Called to Be:

Title:Called to be…a conversation starter

Author: Gabrielle Barone
Date Published: December 18, 2025
a man in clerical wear stands in front of a stone building
Photo: Phil Humnicky/Georgetown University

Christopher Steck, S.J.

Christopher Steck, S.J., is the Thomas Healey Family Distinguished Professor in Ethical Issues and an associate professor in the Department of Theology and Religious Studies. A residential minister since 2000, Steck was also the caretaker for Jack the Bulldog and established the “Jack Crew” of student caretakers. Steck recently authored A Heaven for Animals. 

See how he has been called to engage with Georgetown.

What was your first impression of Georgetown?

I originally got a degree in engineering, and I later entered the Jesuits with the goal of teaching high school science. While working at a Jesuit high school, I was asked to teach ethics, which was interesting because all the students disagreed with me. As I was finishing my Ph.D., when it came time to choose a school, I got this letter saying, ‘Do you want to come visit Georgetown sometime?’ Georgetown hadn’t been on my radar, but I came down, visited, and had a pretty good time. I was a little surprised by how nice, collegial, and friendly the people were. It’s a great opportunity for someone with a doctorate in ethics to be in Washington, DC.

I am so grateful to Georgetown in part because it allowed me, as a Jesuit, to get a dog. I knew entering the priesthood I would never have a dog again, and I love dogs a lot. I came to Georgetown and three years later, I got a dog: Jack the Bulldog. He really connected me to the good stuff: encountering students, alumni, and their families. 
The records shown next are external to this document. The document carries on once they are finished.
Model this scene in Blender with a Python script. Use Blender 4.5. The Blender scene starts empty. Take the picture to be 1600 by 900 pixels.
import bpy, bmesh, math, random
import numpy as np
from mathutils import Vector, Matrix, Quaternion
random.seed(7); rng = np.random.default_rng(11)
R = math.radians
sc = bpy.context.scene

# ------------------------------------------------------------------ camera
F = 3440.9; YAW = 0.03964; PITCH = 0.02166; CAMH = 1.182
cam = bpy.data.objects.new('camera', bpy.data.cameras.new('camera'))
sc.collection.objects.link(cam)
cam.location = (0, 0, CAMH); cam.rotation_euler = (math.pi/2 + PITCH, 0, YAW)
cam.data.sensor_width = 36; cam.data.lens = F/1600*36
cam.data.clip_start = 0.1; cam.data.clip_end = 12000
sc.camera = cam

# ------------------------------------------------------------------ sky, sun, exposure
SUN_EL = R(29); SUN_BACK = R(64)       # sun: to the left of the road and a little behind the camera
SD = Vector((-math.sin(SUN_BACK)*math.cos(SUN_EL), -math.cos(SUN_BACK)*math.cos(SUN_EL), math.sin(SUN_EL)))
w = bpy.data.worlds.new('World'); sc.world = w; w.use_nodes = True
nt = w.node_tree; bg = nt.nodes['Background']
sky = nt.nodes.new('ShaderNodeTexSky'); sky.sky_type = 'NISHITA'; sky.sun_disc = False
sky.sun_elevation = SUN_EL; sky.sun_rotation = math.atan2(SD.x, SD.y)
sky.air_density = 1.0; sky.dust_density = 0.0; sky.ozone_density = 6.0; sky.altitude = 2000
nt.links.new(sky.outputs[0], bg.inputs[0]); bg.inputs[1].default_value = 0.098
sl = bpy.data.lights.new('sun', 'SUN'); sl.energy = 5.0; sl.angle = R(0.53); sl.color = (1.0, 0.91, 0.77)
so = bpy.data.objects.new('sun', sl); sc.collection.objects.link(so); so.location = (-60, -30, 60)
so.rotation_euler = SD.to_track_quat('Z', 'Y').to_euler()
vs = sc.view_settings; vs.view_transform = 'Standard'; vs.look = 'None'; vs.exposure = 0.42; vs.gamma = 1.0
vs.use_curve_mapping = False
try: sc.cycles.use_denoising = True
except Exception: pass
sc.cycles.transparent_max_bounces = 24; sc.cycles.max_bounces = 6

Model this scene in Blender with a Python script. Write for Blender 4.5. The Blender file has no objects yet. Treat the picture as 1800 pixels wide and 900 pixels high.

a man read a book to a bulldog seated next to him
Father Steck reads to Jack the Bulldog.

How did your time at Georgetown shape you?

Georgetown is academically elite and has important things happening—dialoging with other people and engaging certain issues. When I came to Georgetown as a younger Jesuit and began to think about what it meant to be working as a Jesuit at a university, I kept returning to this line from Pope Paul VI. He said, “Where the crossroads of the burning exigencies of the human condition and the demands of the gospel encounter each other, there are Jesuits.” That really struck me. This is what I love about Georgetown: it is a place where we’re grappling with the needs, the dramas, the intellectual currencies of the world—engaging all this with the Gospel. I found that engagement at Georgetown in ways I hadn’t anticipated. 

If you look, you’ll find this engagement right there on our shield, in the eagle talons. In one of the talons is the world, and in the other is the cross. That symbolizes for me what I love about Georgetown: to keep coming back to those crossroads between the world and Christianity where there needs to be dialogue.

Can you talk about the community you found at Georgetown? 

Jesuits go where their presence is needed. It’s great to be somewhere that believes in this 450+ year tradition, encouraging a deeper engagement with the world. I think in our best moments, we form students not to believe a particular way, but gain the capacity to reflect on their own lives and make well-informed choices about what it means to be a good, flourishing human in the world. 

Being the Jesuit representative to the Board of Governors has helped me meet wonderful alumni and become really deep friends with many of them. I get to baptize or marry their children, witness their marriages and experience their connections with each other. 

a man stands in front of a tower of brownie mix boxes
Father Steck prepares brownies for each weekly Mass. Photo: Courtesy of Christopher Steck

One of the great joys I have is teaching the Problem of God course. I love the culture of encounter and engagement it encourages: students from different ideological perspectives, religious perspectives coming together and talking about complex human issues. My other course that I love teaching is Dogs and Theology.

How do you feel about Georgetown today?

Every Thursday I have a 10 p.m. Mass in my dorm, followed by brownies and quesadillas at 10:30. I go through about 120 brownies. It’s open to anyone.

I think it’s important to all of us, especially now, to keep expanding our imagination and remember that there’s a larger horizon to our lives. My hope is that the Mass offers a moment of such an expansion; encouraging students and offering them an opportunity to meet each other. Georgetown has great students.

Georgetown keeps pushing crossroads encounters. I think [President Emeritus] Jack DeGioia was fantastic with that. I really do believe Georgetown can contribute to the world in a way other universities cannot.

In recognition of his service to Georgetown, Steck received the Patrick Healy Award in Philadelphia, Pennsylvania on April 5, 2025. Established in 1969, this award is conferred upon an individual who is not an alumnus but whose achievements and record of service exemplify the ideals and traditions of Georgetown.